→ **Stated problem**
Copy out all lines in the data below containing the string "left".

□ □ □ □ □

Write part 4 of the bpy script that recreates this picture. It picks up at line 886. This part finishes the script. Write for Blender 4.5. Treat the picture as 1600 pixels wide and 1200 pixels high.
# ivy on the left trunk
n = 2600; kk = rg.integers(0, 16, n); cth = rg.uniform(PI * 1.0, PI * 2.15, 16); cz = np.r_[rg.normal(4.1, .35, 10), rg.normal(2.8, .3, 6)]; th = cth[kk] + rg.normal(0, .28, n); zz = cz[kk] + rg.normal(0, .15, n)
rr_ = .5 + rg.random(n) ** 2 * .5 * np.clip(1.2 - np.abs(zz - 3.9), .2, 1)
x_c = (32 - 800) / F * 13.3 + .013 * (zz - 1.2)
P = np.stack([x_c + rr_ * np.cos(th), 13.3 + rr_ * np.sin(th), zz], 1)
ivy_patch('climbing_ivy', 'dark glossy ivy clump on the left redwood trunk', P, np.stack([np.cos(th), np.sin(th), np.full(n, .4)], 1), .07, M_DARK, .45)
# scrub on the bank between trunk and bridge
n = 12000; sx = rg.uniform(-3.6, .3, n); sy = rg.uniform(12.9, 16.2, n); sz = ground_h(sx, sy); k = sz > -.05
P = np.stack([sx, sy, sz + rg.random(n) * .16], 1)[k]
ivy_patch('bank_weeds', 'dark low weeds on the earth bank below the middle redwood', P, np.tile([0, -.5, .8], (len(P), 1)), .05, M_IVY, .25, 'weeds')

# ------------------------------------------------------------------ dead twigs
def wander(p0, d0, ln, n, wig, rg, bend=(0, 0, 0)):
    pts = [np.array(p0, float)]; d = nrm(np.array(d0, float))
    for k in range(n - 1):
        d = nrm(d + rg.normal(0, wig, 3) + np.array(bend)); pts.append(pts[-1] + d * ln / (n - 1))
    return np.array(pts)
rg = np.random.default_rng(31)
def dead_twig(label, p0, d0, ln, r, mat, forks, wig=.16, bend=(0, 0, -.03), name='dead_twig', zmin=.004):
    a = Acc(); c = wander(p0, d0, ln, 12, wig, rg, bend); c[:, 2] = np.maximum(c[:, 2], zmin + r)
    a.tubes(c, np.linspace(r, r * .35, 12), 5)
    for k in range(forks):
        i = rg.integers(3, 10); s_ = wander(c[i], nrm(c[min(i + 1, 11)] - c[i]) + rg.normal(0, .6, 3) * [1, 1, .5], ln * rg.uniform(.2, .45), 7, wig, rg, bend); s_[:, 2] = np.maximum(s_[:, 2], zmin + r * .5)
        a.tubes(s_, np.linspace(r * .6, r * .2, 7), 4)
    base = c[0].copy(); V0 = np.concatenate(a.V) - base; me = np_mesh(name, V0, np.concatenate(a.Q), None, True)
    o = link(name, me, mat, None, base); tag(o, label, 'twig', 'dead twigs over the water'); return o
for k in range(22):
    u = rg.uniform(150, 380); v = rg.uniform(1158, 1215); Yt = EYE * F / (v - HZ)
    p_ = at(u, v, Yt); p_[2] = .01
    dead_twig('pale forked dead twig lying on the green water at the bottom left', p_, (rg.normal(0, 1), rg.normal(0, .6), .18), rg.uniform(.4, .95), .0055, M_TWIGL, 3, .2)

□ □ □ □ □

→ **Worked solution**
# ivy on the left trunk
ivy_patch('climbing_ivy', 'dark glossy ivy clump on the left redwood trunk', P, np.stack([np.cos(th), np.sin(th), np.full(n, .4)], 1), .07, M_DARK, .45)
    dead_twig('pale forked dead twig lying on the green water at the bottom left', p_, (rg.normal(0, 1), rg.normal(0, .6), .18), rg.uniform(.4, .95), .0055, M_TWIGL, 3, .2)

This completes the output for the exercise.